Should world leaders all have blogs? Should big companies shift more of their television advertising budgets to the Web? Is there really any value in the virtual communities now consuming huge chunks of student time?

Just 18 months ago, these questions might have been ridiculed. Today, they're not only legitimate, but the answer to each is “yes,” according to Jeffrey Cole, director of a long-term, international study of the impact of computers and the Internet on society.

The technology has empowered people and affected business, politics and social behaviour more than most ever imagined, and there has been an increasing sophistication of users and the Internet itself within the past 18 to 24 months, he said.

“There's a debate to whether there has ever been this much change, this fast, and a lot of people think yes, during the industrial revolution.

‘But it really is remarkable that it has been concentrated within just 10 years, from 1997 through to 2007,” said Mr. Cole, who is director of the Annenberg School Center for the Digital Future at the University of Southern California.

The amount of time people are spending in online communities, where they can create their own characters, is soaring, as is the emotional attachment to these virtual spaces. About 43 per cent of people participating in online communities such as Second Life say their virtual world is as important to them as their physical community, according to the USC-Annenberg Digital Future Project.

“It is more than a geeky escape,” Mr. Cole said in an interview Monday in Toronto. “It actually can be constructive. You can construct things that can move into first life. There's some interesting experiments going on with Arabs and Jews. It's more than what you think, but it's not quite what the proponents say it is. It's fascinating.”

In the commercial world, large companies have established a presence in the three-dimensional world of Second Life as marketing experiments. International Business Machines Corp., Dell Inc. and adidas AG are just a few of the big players trying to tap into a world populated by more than four million registered users.

“It would have been laughed off as a ridiculous sign of fiction five years ago,” Mr. Cole said.

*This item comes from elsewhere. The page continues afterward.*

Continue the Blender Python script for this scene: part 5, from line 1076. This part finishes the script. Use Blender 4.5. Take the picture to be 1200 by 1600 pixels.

The biggest change derived from the Internet is a new level of personal empowerment, and every business needs to consider what that means for its organization, he said.

Dell, for example, capitalized early on the Web's power. The personal computer maker says it is the first company to have scored online sales of $1-million (U.S.) a day, hitting the target in 1997, three years after taking its direct-order business to the Web. Today, more than half of Dell's $56-billion in annual sales are enabled by the Web.

But when Dell's customer service slipped last year, executives failed to heed the importance of the very medium that had helped make them so successful. The blog buzzmachine.com, run by U.S. journalist Jeff Jarvis, became a cauldron of unsatisfied customers' hostility and amplified Dell's service shortfalls to the broader market.

Dell eventually launched its own blog, one2one.dell.com, to try to deal with the complaints. But Mr. Cole says companies and other organizations need to be operating blogs all the time now, not just at times of crisis.

“Our general advice to companies is people are going to blog about you whether you like it or not, so you should be part of the conversation. We strongly advise companies to have blogs and interact,” he said.

Another area to which most companies have not adapted sufficiently is their advertising strategies.

Citing figures for the U.S. market, he says more than three-quarters (78 per cent) of the population over the age of 12 use the Internet and half of them shop online. More than one-third of Internet users (35.5 per cent) say that they spend less time watching TV since they began using the Internet.

Remarkably, however, only 5 per cent of all advertising is online, and in Canada the figure is even less. “It's amazing the amount of money that is still put into television,” he said.

A much more effective strategy for companies would be to allocate between 10 per cent and 12 per cent of their advertising dollars to the Internet, Mr. Cole said.